Bien lo sabe quién ha sentido que con una estocada no mortal lo han perforado, que de golpe en el pecho le han hecho un agujero y se lo han llenado de comprimido y punzante aire viciado en permanente expansión, y el muy endemoniado presiona sin tregua ni piedad las paredes de esa artificial y maldita cavidad corporal, cercenando la potencial ejecución de cualquier voluntad propia que no pase primero por el infinito deseo de su definitiva eliminación.
Y la inmediata legítima pregunta, hueca y vacía de respuesta, es ¿Por qué a mí?; pero si quieres válida réplica la pregunta debe ser ¿Afrontarlo o enfrentarlo?
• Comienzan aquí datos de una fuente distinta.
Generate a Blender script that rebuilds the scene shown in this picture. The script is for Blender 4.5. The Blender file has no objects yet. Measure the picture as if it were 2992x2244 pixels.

Lo acepto desde la serenidad, depositando un voto de confianza en el nuevo proceso abierto que me ha tocado en suerte, aunque el resultado pueda ser diferente del deseado; o lo enfrento desde la furia, y también desde el miedo, digo adelante y entro en combate con la esperanza en el peor de los casos de tener la oportunidad de morir matando.
Para administrarlo hay quien lo verbaliza y lo hace público con su queja, lo que es muy respetable, y el dolor entonces se oye; hay quien lo manifiesta con una comprensible amargada conducta, también es respetable, y el dolor en tal caso se hace visible; y hay quien por pudor no lo muestra y lo guarda para sí, y es de agradecer, pero por su circunspecto y particular elegante porte fácilmente se le supone, y aquí la fragancia del dolor flota en el ambiente y al aspirar cualquiera con un mínimo de sensibilidad en la pituitaria lo percibe.
Y si de las tres formas de gestionar el dolor, probablemente ninguna libera al perjudicado de la sensación de estar ya vencido. Al menos con la última cuando algún anósmico social, aunque solo sea uno, toma conciencia del silente padecimiento mutando la indiferente mirada hacia la merecida admiración, la fragancia deja paso al perfume del dolor y si no ganas la partida, por lo menos has ganado esa mano; vencido sí, pero aún no derrotado.